- _What needs to be done_
Your task is to print exactly the lines from the line that contains "Model this scene" through the line that contains "w.node_tree.nodes['Background'].inputs[1].default_value = 0.3", with pictures left out.

- _Supplied information_
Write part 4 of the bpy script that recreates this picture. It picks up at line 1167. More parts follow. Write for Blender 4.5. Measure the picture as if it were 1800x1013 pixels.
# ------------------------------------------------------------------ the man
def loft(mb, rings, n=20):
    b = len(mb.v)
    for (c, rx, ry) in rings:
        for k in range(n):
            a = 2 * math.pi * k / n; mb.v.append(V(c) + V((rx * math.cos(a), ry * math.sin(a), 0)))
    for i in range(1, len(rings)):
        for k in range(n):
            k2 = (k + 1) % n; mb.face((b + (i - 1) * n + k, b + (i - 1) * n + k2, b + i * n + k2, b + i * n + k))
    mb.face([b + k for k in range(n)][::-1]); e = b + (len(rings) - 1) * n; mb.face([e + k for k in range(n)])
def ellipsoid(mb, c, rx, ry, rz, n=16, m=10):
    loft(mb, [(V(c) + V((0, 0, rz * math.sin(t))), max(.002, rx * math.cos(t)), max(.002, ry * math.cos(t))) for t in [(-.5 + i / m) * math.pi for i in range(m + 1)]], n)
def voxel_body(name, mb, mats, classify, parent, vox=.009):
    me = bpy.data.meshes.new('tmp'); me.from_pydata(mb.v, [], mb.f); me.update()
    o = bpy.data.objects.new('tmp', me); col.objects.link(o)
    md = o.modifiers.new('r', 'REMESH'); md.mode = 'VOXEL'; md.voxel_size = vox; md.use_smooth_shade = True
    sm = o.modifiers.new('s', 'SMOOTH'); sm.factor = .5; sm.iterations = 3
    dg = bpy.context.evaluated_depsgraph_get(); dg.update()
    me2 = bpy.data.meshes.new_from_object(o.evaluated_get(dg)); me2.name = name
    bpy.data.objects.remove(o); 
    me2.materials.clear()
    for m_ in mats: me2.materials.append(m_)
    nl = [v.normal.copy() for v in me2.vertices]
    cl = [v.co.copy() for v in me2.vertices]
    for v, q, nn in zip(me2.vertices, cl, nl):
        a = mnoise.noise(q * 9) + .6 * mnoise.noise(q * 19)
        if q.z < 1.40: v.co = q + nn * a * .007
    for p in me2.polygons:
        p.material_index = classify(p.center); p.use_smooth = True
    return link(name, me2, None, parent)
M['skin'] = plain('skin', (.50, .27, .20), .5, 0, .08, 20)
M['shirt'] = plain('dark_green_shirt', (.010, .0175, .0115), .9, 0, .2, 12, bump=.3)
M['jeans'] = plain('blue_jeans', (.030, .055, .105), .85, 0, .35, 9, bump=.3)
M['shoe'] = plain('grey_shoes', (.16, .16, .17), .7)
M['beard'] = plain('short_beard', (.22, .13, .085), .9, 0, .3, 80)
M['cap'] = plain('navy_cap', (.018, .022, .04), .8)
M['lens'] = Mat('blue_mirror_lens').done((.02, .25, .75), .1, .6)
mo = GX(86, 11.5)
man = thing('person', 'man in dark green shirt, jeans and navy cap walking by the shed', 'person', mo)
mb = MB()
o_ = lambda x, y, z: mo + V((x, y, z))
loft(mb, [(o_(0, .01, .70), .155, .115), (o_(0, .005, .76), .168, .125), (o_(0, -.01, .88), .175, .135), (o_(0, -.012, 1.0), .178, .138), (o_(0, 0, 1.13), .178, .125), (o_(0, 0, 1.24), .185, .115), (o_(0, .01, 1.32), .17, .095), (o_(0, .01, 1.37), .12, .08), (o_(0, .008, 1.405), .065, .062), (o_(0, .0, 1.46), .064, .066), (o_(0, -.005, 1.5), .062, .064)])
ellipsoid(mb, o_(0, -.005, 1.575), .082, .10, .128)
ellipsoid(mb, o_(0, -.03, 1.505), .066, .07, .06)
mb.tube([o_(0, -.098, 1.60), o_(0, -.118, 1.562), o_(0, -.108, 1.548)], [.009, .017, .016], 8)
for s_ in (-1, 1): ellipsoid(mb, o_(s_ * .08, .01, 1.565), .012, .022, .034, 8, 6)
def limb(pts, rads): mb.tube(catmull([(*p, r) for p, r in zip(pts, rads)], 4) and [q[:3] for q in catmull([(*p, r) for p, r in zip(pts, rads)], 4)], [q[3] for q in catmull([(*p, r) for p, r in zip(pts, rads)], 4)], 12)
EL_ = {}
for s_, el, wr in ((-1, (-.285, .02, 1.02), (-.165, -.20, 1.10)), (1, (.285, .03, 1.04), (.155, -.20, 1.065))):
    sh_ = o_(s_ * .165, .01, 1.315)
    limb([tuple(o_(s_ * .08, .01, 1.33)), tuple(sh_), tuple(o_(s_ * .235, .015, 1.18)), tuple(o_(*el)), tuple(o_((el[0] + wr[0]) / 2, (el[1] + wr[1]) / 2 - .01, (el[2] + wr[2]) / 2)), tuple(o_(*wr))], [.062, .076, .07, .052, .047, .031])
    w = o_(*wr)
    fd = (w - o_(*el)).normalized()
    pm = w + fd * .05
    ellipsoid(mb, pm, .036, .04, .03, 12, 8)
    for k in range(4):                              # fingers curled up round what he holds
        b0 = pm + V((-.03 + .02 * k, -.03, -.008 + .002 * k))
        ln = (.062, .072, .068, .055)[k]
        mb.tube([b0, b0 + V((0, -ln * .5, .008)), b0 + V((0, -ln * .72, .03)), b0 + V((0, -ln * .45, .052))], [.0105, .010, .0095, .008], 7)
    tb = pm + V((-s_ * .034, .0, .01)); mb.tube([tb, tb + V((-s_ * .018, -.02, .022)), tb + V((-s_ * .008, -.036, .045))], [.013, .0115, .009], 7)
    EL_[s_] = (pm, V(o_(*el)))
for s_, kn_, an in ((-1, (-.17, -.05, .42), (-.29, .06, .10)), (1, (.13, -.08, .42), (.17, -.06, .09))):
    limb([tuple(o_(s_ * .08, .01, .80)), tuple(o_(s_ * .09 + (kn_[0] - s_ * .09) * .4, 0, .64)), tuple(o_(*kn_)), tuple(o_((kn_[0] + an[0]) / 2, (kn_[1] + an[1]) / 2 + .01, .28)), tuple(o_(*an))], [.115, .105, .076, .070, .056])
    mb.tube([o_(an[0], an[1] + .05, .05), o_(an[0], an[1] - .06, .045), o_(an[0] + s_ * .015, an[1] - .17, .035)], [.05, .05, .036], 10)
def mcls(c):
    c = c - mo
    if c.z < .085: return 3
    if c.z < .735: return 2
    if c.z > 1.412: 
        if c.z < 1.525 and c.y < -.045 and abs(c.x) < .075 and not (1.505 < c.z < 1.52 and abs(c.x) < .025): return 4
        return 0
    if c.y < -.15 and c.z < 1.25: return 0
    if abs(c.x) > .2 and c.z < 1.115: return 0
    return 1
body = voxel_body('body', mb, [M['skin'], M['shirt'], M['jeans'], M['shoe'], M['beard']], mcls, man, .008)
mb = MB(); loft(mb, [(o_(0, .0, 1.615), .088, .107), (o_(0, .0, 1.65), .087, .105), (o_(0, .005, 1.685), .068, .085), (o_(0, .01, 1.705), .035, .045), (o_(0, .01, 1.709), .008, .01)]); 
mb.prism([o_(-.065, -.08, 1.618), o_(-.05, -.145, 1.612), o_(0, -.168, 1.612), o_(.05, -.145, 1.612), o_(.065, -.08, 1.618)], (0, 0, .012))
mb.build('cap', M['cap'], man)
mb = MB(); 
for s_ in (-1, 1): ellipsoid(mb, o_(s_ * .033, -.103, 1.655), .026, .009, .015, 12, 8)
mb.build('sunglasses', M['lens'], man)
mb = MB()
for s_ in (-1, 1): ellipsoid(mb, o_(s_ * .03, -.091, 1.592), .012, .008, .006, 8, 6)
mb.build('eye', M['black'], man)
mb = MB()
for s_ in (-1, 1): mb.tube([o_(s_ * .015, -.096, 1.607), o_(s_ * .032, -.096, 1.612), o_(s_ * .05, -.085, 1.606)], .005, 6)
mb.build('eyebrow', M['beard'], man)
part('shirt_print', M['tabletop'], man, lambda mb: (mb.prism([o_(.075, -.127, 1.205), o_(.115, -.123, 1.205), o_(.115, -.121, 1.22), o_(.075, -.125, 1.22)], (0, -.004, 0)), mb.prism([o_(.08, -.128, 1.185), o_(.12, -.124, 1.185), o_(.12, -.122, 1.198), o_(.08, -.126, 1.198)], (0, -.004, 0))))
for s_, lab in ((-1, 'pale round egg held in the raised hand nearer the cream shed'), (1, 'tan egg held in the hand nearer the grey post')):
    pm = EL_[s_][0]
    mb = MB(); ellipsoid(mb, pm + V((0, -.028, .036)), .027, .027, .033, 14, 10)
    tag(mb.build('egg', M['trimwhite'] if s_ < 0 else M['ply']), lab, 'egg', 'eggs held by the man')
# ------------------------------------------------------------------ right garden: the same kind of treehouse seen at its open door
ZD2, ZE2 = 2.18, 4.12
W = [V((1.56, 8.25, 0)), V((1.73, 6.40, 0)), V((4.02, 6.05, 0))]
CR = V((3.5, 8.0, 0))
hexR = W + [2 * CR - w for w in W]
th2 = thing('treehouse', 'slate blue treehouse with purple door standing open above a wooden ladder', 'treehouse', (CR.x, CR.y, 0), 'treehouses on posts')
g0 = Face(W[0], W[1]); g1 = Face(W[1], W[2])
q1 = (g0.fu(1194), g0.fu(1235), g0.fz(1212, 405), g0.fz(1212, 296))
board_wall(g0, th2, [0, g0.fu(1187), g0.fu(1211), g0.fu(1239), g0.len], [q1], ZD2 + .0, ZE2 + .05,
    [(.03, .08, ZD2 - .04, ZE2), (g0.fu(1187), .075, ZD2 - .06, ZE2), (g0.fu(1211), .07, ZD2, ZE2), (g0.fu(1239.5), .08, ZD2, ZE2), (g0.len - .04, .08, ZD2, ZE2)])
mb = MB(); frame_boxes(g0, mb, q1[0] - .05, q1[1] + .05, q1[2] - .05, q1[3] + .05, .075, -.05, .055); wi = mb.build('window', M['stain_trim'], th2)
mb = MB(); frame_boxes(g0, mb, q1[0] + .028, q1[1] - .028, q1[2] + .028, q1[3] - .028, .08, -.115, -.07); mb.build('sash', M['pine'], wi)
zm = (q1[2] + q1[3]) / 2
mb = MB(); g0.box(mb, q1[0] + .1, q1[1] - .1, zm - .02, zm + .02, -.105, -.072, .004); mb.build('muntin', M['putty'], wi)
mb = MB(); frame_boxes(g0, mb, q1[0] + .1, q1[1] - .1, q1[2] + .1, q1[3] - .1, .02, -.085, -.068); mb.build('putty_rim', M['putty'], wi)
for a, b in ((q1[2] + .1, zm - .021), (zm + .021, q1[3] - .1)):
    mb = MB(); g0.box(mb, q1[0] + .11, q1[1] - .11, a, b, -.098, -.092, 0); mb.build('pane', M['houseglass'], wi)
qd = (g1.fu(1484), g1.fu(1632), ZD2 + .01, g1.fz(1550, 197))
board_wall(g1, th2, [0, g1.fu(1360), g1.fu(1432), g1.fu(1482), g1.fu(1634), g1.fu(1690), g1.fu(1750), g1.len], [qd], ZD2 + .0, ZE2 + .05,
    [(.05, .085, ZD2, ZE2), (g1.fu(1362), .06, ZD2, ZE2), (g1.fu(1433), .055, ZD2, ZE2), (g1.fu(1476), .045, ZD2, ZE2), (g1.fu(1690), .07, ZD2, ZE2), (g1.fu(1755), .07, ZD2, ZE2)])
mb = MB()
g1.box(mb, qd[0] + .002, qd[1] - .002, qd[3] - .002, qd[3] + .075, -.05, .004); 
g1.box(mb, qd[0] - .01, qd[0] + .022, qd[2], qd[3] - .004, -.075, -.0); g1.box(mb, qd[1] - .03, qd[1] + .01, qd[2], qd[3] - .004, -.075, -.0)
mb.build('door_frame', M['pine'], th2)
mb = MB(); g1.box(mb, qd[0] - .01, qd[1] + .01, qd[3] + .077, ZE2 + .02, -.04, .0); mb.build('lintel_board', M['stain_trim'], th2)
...
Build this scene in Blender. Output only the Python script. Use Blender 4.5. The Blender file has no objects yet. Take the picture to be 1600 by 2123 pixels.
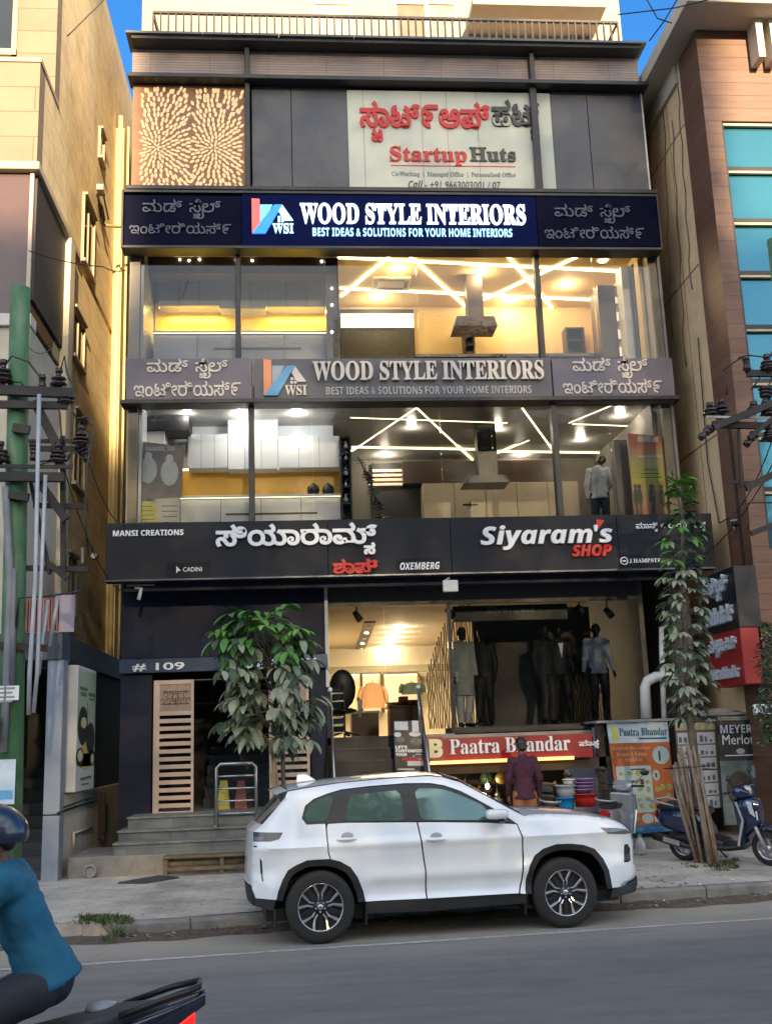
==
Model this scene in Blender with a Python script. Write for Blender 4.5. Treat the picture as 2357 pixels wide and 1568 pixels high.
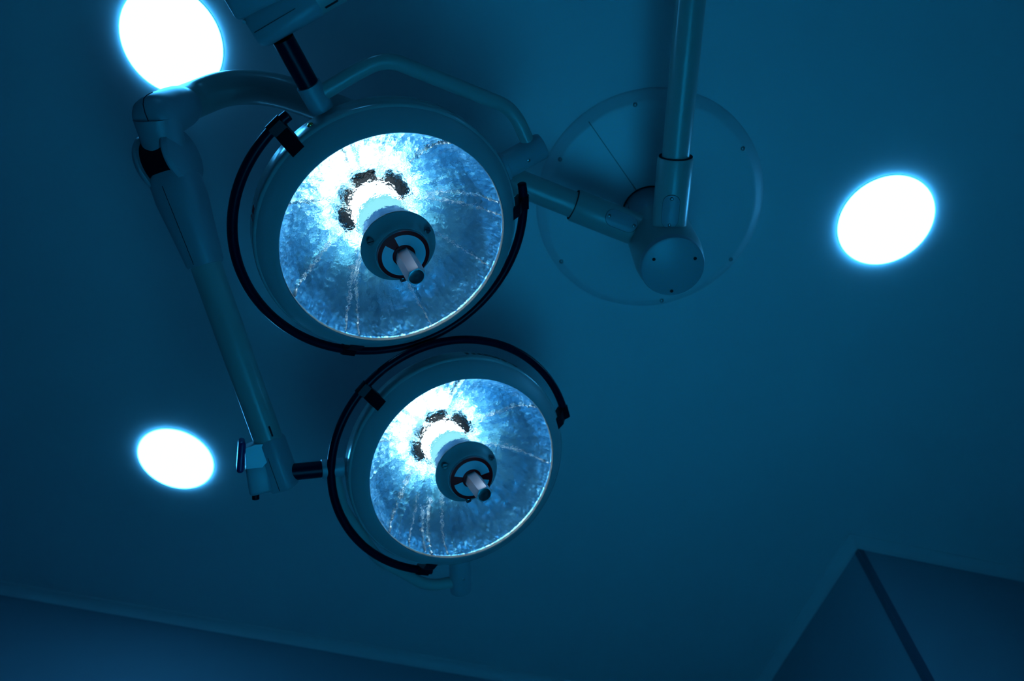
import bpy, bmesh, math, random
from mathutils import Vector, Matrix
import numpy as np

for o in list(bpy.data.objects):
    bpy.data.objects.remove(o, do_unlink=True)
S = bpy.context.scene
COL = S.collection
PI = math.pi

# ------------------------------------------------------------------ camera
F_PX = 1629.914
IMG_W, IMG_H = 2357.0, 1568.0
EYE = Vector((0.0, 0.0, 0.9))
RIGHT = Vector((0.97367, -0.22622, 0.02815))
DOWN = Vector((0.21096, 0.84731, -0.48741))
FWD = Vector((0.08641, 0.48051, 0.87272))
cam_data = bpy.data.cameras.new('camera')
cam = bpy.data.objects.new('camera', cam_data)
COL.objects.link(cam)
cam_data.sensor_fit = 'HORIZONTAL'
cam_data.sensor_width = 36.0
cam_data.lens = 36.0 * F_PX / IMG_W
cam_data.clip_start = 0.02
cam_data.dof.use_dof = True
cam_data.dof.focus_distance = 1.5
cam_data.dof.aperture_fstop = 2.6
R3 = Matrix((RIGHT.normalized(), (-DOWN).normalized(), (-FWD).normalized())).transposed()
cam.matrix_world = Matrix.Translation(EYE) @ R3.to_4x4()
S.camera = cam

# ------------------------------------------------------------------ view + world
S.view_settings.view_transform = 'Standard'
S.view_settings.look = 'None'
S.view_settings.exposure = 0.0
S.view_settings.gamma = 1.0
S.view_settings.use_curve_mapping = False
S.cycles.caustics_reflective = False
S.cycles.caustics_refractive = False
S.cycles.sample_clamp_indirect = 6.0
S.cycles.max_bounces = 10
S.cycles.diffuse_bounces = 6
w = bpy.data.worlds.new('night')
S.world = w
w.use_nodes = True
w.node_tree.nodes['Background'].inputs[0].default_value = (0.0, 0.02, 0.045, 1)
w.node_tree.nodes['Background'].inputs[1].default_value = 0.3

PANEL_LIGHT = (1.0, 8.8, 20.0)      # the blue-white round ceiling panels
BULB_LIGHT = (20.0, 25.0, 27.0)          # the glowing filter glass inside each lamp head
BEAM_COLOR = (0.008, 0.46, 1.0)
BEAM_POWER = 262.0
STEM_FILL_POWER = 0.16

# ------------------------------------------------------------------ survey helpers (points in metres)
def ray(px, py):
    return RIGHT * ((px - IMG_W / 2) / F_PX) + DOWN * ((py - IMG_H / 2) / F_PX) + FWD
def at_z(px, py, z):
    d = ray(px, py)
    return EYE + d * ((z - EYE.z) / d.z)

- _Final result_
Model this scene in Blender with a Python script. Write for Blender 4.5. Treat the picture as 2357 pixels wide and 1568 pixels high.
import bpy, bmesh, math, random
from mathutils import Vector, Matrix
import numpy as np

for o in list(bpy.data.objects):
    bpy.data.objects.remove(o, do_unlink=True)
S = bpy.context.scene
COL = S.collection
PI = math.pi

# ------------------------------------------------------------------ camera
F_PX = 1629.914
IMG_W, IMG_H = 2357.0, 1568.0
EYE = Vector((0.0, 0.0, 0.9))
RIGHT = Vector((0.97367, -0.22622, 0.02815))
DOWN = Vector((0.21096, 0.84731, -0.48741))
FWD = Vector((0.08641, 0.48051, 0.87272))
cam_data = bpy.data.cameras.new('camera')
cam = bpy.data.objects.new('camera', cam_data)
COL.objects.link(cam)
cam_data.sensor_fit = 'HORIZONTAL'
cam_data.sensor_width = 36.0
cam_data.lens = 36.0 * F_PX / IMG_W
cam_data.clip_start = 0.02
cam_data.dof.use_dof = True
cam_data.dof.focus_distance = 1.5
cam_data.dof.aperture_fstop = 2.6
R3 = Matrix((RIGHT.normalized(), (-DOWN).normalized(), (-FWD).normalized())).transposed()
cam.matrix_world = Matrix.Translation(EYE) @ R3.to_4x4()
S.camera = cam

# ------------------------------------------------------------------ view + world
S.view_settings.view_transform = 'Standard'
S.view_settings.look = 'None'
S.view_settings.exposure = 0.0
S.view_settings.gamma = 1.0
S.view_settings.use_curve_mapping = False
S.cycles.caustics_reflective = False
S.cycles.caustics_refractive = False
S.cycles.sample_clamp_indirect = 6.0
S.cycles.max_bounces = 10
S.cycles.diffuse_bounces = 6
w = bpy.data.worlds.new('night')
S.world = w
w.use_nodes = True
w.node_tree.nodes['Background'].inputs[0].default_value = (0.0, 0.02, 0.045, 1)
w.node_tree.nodes['Background'].inputs[1].default_value = 0.3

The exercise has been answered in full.